Airs baroques, volume 2. Yoshikazu Mera, alto (Bis-CD-1029)
La voix de Yoshikazu Mera est, comme celle de la plupart des altos masculins, une énigme. Et comme les autres, elle possède sa personnalité propre, qui n’est pas tributaire uniquement du registre étonnant qu’elle couvre. Chez Mera, on se trouve par moments en présence d’une voix enfantine, à laquelle se mêle une sensualité subtile, très nuancée. Si ses aigus sont d’une grande pureté, Mera possède également un grave superbe, ainsi qu’une grande égalité sur tout le registre. Ses interprétations sont empreintes de grâce, mais parfois un peu froides. S’il nous émeut dans Then shall the eyes of the blind be open’d extrait du Messie de Haendel, qui ouvre le disque, il nous touche moins par la suite. L’accompagnement du Collegium Bach du Japon dirigé par Masaaki Suzuki manque de relief et ne permet pas toujours à l’interprète principal de s’épanouir pleinement dans ces oeuvres de Haendel, Ahle, Buxtehude, Schütz et Bach. Parmi les chanteurs qui participent aux duos et trios, on retrouve la soprano Ingrid Schmithüsen – qui chante souvent chez nous -, ainsi que Midori Suzuki, John Elwes, Gerd Türk, Makoto Sakurada, Stephan Schreckenberger et Yoshitaka Ogasawara.

Meninas. Le Trio de guitare de Montréal (Atma ACD 2 2211)
Ce premier enregistrement du Trio de guitare de Montréal (TGM) est très prometteur. Le jeune ensemble, composé de guitaristes diplômés en interprétation de l’Université de Montréal, est remarquable par son originalité. Originalité de la formation, d’abord, mais aussi du répertoire, fait essentiellement d’arrangements du TGM lui-même. Par leur esthétique particulière, ces musiciens créent des paysages sonores non conformistes. Tangos de Piazzolla, empreinte brésilienne de Gismonti, musique de film de Morricone, oeuvre originale composée pour le Trio par Andrew Senior, tout passe au crible de l’esthétique du TGM. Malgré le parti pris peu classique de ce premier disque, on ressent une volonté d’aborder tout répertoire avec le sérieux qu’exige la musique de concert; le sérieux n’excluant pas, bien sûr, le plaisir de jouer ensemble. Fougueux, excellents rythmiciens, apparemment rompus aux exigences de l’harmonie et sensibles aux couleurs de leur instrument, ces trois interprètes n’ont pas de difficulté à nous captiver. Bravo à Glenn Lévesque, Marc Morin et Sébastien Dufour.

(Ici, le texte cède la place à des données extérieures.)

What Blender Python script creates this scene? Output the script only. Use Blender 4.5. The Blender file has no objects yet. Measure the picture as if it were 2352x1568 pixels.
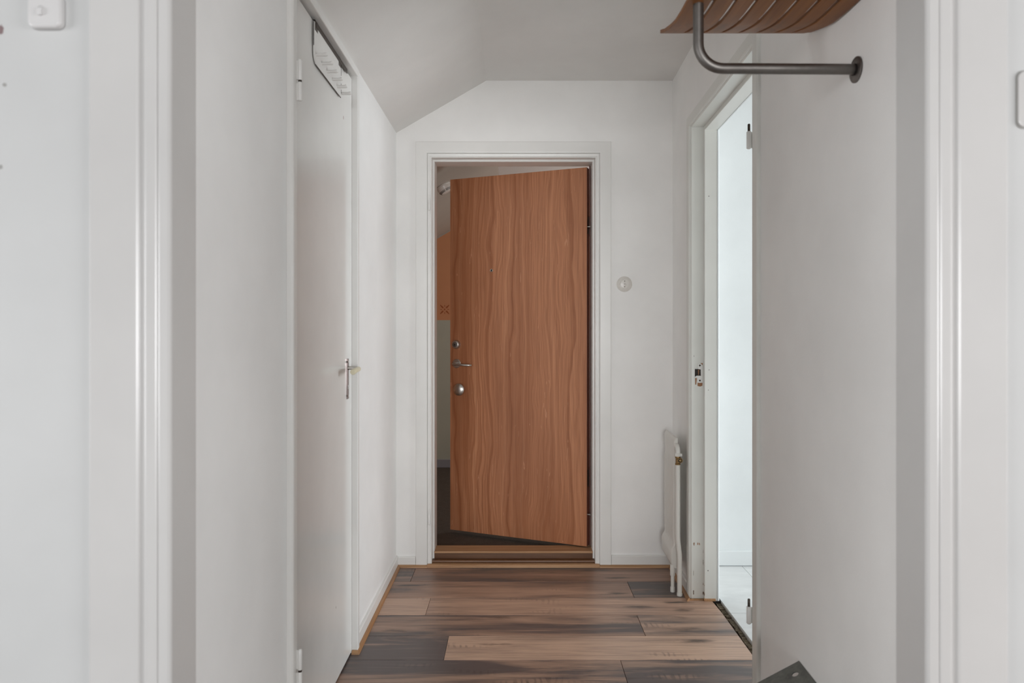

Hoquetus, musique vocale de l’Europe médiévale. Paul Hillier, Theatre of Voices (Harmonia Mundi HMU 907185)
L’ancien procédé appelé «hoquet», très utilisé au moyen âge, consiste à répartir une mélodie entre plusieurs voix en alternances très rapides, le silence des uns coïncidant avec les notes des autres, afin de donner l’illusion d’une seule ligne mélodique. La sensation de continuité mélodique, réelle et fausse tout à la fois, crée plutôt l’effet d’un hoquet que celui d’une succession naturelle de sons émis par une même voix. Il en résulte une impression de complexité rythmique et de frémissement expressif très éloquent. Ce procédé, bien que remontant au moins au XIIe siècle, n’a rien perdu aujourd’hui de son potentiel de fascination. Présent également dans la musique africaine, il est, en fait, probablement beaucoup plus ancien que la notation musicale. Paul Hillier a donc décidé d’y consacrer un disque, qui réunit sous la bannière du Hoquetus, ou hoquet, des oeuvres françaises, anglaises et italiennes des XIIIe et XIVe siècles. «Il n’y a pas de hoquet dans chacune des pièces, spécifie Hillier dans les notes d’accompagnement, mais, en dehors de celles qui sont simplement destinées à apporter un contraste pour l’oreille, la plupart comportent quelque forme caractéristiques de fièvre rythmique.» On peut donc envisager cet enregistrement comme un tout, une sorte de recueil à l’architecture cohérente. La perfection technique des chanteurs du Theatre of Voices est admirable. Un très beau disque qui nous donne à entendre un moyen âge d’une grande délicatesse.

Lully, Grands Motets, volume 1. Le Concert spirituel, Hervé Niquet (Naxos 8.554397)
Cette production du Centre de musique baroque de Versailles, parue récemment chez Naxos, est en fait un enregistrement de 1993. On y retrouve, à coût minime, un Concert spirituel très en forme, dans la magnifique musique de Lully, empreinte de splendeurs royales. La musique religieuse de Monsieur le Surintendant de la Musique du Roy et Compositeur de la Chambre de Sa Majesté reste tout aussi fastueuse que si elle avait été composée dans un esprit de pur divertissement, avec, pourtant, une place pour les contrastes expressifs et l’émotion religieuse. Bref, un nid de recueillement au coeur même des pompes de la cour. Hervé Niquet et ses musiciens en font ressortir toute la richesse, avec un allant très communicatif. On y entend une musique chatoyante, vivante, glorieuse, parfois profonde, qui génère un plaisir immédiat et durable, l’interprétation vivifiante du Concert spirituel y étant certainement pour beaucoup.